• [Exercise]
Count the lines below that contain the word "part", and reply with that number alone.

Begin Collected material

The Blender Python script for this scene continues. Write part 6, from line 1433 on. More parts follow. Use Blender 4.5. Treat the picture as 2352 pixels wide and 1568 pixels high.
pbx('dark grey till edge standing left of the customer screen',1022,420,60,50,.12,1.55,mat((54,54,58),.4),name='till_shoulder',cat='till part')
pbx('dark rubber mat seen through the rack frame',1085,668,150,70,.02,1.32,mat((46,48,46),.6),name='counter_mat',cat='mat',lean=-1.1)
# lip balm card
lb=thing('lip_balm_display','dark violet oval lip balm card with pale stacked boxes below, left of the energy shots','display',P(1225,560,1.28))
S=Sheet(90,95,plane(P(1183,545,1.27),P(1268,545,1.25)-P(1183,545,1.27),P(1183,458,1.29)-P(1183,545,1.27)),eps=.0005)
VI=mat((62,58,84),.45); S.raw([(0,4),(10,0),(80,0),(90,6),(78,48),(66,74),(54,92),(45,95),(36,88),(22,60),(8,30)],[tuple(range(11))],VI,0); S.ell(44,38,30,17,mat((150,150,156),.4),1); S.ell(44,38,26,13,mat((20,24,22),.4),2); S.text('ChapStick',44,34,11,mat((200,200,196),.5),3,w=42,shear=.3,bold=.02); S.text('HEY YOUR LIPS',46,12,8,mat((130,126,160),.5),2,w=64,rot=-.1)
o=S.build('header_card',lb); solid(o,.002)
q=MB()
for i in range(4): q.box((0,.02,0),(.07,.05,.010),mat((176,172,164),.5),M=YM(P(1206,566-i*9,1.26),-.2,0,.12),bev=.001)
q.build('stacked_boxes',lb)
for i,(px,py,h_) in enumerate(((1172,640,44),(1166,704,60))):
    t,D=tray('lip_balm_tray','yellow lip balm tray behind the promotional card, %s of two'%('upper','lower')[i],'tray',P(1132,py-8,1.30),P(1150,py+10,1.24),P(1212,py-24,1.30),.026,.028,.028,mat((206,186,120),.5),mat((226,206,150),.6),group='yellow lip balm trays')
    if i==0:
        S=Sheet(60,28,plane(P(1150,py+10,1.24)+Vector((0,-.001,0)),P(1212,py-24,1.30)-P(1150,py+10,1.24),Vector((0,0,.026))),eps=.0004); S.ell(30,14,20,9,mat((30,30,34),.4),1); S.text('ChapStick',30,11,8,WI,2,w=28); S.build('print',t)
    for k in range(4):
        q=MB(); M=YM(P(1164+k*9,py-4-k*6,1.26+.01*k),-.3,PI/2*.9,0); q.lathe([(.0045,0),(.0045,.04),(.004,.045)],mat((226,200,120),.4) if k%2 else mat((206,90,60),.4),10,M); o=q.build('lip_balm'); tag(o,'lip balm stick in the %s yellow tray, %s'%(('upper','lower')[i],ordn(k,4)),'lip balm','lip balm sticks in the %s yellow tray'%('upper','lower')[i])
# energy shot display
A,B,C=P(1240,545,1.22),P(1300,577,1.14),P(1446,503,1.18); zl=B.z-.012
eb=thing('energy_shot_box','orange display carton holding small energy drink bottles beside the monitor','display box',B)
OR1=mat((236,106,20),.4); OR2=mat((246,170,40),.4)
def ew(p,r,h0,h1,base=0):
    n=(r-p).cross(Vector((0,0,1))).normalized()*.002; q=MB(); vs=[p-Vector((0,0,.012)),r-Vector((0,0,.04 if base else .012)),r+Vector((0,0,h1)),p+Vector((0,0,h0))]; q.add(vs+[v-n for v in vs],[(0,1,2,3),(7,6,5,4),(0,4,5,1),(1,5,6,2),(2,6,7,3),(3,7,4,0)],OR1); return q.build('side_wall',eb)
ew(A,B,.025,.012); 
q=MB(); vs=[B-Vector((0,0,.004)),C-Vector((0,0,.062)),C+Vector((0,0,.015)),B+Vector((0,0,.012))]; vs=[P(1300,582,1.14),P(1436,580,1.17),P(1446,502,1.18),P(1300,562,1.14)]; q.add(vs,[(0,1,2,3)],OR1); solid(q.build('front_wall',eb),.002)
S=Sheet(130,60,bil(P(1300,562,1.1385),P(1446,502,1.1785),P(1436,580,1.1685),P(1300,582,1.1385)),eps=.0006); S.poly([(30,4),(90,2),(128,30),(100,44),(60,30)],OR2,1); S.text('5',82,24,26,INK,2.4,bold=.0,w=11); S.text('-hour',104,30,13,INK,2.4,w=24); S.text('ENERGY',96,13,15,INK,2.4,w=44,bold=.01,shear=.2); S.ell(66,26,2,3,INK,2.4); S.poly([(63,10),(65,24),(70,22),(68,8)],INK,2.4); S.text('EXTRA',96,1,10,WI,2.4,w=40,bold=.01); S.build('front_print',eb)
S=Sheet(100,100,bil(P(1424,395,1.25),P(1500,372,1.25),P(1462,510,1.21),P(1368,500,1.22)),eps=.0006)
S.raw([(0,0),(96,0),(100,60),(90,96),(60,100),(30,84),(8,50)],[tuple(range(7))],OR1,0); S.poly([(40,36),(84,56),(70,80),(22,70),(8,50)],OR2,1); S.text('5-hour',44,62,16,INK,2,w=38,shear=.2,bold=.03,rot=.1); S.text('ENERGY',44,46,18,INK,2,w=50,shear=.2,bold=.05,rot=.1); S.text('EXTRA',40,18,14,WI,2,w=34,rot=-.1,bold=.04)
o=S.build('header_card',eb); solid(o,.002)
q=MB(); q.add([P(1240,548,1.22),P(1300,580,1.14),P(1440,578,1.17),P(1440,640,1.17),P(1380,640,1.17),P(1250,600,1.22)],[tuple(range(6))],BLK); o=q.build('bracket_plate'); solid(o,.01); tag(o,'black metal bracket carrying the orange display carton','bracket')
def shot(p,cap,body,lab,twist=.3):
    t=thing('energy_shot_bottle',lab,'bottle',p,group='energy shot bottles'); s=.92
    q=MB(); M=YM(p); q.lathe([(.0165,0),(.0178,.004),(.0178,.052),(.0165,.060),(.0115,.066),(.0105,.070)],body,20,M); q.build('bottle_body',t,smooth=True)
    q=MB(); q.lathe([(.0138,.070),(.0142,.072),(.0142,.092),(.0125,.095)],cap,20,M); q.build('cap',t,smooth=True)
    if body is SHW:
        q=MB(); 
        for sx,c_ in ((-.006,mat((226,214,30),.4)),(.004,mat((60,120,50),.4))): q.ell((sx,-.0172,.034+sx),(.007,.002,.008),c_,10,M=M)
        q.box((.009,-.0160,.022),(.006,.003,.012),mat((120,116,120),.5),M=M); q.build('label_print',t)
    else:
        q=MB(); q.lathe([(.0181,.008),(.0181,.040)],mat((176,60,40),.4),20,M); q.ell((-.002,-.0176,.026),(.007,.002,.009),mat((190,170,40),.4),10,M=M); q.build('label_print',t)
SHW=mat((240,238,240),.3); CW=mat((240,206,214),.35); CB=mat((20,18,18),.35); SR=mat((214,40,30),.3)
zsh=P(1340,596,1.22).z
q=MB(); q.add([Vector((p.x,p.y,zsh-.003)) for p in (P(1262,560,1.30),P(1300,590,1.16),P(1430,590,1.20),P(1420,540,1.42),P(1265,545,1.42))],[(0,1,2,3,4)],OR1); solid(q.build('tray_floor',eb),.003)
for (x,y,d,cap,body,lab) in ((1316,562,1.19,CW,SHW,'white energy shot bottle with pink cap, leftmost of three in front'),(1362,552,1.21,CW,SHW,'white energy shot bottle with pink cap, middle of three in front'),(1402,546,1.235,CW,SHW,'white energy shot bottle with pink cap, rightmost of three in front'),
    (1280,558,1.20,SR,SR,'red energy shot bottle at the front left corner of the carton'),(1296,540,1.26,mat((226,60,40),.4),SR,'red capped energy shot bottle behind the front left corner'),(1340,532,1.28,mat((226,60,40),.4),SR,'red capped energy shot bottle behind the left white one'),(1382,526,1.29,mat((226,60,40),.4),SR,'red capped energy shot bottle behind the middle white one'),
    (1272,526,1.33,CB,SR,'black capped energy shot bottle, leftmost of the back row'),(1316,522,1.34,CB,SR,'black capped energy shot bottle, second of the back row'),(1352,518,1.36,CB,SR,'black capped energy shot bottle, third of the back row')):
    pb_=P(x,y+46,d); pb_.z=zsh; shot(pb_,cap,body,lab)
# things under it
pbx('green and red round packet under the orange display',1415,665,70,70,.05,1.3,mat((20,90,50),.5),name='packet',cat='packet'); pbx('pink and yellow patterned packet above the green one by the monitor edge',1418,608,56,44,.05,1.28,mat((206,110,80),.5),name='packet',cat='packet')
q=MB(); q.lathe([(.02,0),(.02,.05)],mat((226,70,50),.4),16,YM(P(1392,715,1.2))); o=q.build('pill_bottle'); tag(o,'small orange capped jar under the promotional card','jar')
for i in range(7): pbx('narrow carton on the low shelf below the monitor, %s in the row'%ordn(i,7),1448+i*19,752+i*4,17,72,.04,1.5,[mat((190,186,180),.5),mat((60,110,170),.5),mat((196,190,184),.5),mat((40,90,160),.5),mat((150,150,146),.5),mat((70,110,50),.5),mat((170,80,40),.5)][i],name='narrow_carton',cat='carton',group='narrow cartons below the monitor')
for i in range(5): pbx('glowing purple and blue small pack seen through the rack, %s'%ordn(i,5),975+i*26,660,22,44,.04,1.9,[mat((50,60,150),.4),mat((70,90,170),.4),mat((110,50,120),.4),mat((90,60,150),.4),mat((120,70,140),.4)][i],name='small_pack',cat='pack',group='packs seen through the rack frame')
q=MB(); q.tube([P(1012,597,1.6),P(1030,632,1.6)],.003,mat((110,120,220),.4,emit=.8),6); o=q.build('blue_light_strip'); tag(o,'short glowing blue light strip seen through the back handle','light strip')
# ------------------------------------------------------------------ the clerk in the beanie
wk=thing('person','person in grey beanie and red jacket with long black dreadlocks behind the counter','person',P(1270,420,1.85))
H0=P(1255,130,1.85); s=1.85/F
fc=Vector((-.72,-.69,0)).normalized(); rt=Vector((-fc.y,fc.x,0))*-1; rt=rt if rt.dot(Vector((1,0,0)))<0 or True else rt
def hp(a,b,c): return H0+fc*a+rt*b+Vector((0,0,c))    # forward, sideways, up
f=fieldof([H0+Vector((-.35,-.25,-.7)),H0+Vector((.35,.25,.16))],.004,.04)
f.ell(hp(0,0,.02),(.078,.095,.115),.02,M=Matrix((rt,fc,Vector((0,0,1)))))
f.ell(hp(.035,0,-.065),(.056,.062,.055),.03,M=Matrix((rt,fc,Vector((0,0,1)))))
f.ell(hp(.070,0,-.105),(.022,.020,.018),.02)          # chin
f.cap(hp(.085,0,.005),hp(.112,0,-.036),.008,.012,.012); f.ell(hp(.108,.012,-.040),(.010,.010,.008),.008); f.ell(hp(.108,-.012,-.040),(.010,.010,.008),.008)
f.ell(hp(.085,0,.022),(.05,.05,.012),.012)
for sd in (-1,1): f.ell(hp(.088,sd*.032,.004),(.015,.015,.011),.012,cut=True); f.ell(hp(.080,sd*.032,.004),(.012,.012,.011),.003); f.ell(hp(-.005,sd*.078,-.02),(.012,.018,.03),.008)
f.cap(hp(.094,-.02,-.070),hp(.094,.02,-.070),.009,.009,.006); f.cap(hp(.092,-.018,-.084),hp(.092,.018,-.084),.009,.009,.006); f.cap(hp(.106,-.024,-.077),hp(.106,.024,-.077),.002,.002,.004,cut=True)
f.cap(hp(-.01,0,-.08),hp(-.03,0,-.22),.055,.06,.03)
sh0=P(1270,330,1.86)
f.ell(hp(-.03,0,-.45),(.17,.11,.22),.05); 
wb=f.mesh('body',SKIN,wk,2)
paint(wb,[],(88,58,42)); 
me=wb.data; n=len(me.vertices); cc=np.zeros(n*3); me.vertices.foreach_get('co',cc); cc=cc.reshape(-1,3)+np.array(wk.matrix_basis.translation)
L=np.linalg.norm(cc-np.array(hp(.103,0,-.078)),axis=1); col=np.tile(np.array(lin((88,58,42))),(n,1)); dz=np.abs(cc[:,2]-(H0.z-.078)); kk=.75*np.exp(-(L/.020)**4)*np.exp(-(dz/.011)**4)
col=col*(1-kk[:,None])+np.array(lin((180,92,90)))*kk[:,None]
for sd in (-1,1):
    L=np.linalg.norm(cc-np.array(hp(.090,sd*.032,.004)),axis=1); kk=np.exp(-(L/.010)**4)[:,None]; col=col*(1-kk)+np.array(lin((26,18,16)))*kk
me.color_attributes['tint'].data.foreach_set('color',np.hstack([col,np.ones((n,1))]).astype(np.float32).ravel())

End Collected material

• [Final result]
2